Exercise task | Identify the lines that contain the word "scene", then copy them.

★ ★ ★ ★ ★ ★ ★

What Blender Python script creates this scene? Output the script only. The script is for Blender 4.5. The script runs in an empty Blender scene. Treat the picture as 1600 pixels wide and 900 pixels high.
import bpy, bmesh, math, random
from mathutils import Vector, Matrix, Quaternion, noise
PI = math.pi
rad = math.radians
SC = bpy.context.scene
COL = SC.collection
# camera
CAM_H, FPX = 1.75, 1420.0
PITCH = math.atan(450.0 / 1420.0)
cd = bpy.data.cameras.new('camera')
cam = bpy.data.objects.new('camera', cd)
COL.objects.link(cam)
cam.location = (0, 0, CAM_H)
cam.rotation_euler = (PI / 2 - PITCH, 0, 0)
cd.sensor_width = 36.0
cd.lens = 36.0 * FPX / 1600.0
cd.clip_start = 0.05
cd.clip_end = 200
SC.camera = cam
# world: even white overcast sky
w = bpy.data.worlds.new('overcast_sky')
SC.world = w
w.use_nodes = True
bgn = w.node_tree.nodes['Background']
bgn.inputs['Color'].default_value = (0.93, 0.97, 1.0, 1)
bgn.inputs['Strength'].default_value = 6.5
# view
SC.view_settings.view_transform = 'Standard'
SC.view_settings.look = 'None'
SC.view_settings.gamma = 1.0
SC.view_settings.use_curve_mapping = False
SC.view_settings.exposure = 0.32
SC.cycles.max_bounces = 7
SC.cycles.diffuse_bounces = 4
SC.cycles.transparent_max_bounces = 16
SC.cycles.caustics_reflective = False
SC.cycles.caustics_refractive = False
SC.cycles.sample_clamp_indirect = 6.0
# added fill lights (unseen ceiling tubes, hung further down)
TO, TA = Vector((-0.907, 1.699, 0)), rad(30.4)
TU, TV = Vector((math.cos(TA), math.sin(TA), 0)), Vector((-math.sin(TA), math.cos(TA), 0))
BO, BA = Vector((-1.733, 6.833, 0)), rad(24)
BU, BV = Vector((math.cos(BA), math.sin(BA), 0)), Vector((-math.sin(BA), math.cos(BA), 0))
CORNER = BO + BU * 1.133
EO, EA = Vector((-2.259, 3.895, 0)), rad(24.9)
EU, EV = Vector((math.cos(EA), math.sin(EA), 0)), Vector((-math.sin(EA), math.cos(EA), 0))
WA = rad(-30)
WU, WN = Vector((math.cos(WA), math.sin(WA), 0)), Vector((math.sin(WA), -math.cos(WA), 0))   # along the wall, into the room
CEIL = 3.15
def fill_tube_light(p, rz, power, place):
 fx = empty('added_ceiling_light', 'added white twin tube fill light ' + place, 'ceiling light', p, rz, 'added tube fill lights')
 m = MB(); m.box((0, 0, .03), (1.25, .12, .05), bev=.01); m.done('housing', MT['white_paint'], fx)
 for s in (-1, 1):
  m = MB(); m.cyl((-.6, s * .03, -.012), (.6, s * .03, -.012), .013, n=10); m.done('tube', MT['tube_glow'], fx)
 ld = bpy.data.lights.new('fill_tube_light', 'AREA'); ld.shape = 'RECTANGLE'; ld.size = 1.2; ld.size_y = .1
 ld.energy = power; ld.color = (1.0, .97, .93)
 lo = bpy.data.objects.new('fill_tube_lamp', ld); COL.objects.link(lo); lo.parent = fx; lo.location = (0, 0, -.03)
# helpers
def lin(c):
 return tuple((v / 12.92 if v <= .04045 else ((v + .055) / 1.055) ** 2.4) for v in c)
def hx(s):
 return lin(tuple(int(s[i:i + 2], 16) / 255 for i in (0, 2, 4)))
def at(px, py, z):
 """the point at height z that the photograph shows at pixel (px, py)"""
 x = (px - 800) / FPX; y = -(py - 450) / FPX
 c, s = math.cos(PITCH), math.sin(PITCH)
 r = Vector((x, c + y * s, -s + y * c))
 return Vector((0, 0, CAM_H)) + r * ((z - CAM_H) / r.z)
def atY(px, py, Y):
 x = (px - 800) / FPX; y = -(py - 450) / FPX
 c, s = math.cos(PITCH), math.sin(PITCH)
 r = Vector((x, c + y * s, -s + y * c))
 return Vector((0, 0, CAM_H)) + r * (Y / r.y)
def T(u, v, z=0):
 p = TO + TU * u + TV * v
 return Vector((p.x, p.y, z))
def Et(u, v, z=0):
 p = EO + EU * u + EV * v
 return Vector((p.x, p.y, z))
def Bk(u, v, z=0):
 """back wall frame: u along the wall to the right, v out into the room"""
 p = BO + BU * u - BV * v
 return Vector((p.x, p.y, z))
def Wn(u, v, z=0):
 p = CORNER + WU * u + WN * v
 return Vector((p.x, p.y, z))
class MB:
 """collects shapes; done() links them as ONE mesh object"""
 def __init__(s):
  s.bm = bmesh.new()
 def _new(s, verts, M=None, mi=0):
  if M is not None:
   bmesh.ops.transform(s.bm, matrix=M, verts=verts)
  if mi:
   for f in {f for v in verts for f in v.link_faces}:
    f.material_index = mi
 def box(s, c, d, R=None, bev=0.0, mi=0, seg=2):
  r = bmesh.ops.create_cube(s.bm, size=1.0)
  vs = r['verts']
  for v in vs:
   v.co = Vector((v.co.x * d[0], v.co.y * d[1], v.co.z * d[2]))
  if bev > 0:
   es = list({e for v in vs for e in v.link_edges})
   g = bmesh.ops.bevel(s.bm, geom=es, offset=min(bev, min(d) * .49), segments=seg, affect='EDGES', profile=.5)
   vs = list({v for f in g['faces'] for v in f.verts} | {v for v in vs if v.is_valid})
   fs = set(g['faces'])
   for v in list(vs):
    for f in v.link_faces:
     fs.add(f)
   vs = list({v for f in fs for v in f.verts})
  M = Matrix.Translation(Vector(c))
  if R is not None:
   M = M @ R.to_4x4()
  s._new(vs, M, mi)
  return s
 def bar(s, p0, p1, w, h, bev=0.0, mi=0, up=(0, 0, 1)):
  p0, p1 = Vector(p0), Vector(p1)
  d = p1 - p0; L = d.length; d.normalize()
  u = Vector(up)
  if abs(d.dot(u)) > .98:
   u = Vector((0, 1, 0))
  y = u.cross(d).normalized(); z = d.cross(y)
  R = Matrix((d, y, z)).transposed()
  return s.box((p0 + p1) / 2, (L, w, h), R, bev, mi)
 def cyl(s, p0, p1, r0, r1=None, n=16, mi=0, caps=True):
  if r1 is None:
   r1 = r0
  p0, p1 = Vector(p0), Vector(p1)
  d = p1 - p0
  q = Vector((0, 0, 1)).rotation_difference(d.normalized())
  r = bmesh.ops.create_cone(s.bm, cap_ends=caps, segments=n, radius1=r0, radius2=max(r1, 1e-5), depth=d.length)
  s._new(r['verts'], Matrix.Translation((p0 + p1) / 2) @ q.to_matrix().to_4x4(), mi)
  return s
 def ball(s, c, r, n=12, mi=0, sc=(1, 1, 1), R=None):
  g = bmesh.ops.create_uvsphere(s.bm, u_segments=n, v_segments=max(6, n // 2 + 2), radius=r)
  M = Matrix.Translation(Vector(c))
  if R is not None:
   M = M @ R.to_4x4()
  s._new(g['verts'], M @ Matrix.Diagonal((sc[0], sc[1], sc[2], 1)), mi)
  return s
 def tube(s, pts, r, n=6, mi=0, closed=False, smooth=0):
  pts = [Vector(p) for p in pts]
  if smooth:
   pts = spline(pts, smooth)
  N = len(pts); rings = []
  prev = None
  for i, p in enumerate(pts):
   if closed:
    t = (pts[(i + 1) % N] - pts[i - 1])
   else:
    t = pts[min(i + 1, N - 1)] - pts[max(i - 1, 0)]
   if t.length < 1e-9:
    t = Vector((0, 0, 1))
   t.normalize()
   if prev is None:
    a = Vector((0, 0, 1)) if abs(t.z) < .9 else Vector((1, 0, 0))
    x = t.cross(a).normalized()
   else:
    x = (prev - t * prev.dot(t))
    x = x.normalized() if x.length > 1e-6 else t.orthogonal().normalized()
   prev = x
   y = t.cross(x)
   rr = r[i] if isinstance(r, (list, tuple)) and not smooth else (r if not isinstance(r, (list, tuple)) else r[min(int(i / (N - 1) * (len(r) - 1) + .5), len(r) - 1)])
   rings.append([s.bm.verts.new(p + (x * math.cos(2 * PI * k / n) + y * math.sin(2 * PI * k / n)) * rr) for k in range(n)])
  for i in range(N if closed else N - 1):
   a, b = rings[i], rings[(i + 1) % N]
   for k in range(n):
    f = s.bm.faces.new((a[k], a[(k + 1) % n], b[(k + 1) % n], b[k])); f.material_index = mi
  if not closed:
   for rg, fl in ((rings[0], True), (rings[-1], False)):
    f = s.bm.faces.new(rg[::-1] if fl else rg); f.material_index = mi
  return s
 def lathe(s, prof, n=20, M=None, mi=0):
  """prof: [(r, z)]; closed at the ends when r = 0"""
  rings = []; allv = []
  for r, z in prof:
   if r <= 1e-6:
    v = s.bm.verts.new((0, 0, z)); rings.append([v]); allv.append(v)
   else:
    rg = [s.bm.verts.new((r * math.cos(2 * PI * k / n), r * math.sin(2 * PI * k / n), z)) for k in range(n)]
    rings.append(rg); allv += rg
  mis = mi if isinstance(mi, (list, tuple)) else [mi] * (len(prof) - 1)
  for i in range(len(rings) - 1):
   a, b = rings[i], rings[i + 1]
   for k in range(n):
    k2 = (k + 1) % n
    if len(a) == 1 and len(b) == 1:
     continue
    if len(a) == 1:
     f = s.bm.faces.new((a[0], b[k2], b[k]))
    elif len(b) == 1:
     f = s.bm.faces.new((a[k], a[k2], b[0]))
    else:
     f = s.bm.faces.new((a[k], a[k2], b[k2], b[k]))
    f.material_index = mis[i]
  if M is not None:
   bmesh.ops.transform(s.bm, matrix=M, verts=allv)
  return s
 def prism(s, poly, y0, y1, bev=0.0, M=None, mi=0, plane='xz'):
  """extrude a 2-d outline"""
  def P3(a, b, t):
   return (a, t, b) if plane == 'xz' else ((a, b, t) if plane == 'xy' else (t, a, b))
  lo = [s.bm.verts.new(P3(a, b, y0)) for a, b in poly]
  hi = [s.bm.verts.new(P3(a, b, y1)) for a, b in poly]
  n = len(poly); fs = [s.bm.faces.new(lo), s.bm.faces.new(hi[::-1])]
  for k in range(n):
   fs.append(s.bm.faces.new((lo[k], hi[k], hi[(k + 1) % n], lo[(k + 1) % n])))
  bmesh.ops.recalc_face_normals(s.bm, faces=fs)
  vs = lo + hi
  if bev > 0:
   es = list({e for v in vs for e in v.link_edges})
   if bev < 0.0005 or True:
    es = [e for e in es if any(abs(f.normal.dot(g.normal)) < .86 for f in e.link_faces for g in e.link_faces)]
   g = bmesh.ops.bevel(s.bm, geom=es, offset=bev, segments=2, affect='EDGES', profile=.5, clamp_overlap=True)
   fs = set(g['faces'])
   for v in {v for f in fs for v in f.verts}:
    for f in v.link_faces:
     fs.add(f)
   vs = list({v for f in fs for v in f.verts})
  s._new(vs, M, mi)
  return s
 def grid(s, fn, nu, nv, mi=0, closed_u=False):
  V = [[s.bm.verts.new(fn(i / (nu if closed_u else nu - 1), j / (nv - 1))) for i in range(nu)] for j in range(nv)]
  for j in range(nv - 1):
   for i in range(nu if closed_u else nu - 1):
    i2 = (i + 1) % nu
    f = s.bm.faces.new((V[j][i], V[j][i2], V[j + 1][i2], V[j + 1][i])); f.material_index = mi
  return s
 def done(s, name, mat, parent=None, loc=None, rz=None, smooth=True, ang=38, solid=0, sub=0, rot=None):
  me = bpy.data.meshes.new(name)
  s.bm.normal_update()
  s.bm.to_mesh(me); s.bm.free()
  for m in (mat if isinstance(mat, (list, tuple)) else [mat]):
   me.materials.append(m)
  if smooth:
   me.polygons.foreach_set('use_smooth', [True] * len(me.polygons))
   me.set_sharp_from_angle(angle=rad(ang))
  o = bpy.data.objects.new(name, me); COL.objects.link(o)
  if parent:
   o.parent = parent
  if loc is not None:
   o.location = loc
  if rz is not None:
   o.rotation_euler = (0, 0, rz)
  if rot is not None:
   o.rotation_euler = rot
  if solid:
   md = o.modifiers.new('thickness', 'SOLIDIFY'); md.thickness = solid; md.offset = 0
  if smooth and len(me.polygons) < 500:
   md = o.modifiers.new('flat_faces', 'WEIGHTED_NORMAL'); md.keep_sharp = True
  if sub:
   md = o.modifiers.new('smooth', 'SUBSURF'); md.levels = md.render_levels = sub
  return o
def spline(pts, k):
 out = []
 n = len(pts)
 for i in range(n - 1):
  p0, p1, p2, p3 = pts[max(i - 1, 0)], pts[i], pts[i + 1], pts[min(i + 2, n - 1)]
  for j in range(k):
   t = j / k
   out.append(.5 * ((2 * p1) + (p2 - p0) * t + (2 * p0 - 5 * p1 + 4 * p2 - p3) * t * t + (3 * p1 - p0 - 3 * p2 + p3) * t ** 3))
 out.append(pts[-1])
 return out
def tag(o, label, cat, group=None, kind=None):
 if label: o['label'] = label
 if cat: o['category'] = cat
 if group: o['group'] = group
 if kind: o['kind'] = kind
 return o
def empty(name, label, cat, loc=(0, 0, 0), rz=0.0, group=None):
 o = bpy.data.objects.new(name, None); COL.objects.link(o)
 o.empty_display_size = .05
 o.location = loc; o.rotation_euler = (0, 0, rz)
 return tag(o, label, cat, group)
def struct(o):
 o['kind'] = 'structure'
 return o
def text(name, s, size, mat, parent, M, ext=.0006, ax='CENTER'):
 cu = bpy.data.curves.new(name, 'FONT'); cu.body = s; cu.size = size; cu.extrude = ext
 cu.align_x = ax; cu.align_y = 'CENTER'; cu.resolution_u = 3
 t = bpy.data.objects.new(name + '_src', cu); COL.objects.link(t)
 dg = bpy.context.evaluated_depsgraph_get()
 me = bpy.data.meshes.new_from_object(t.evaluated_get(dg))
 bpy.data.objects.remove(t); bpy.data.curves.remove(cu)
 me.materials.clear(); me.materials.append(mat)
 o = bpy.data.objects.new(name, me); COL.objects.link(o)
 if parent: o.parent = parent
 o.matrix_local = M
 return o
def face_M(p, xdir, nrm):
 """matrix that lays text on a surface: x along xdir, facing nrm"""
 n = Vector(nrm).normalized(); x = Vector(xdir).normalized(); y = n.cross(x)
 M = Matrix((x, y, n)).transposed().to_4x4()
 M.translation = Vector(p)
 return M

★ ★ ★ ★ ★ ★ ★

Solution for this problem |
What Blender Python script creates this scene? Output the script only. The script is for Blender 4.5. The script runs in an empty Blender scene. Treat the picture as 1600 pixels wide and 900 pixels high.
SC = bpy.context.scene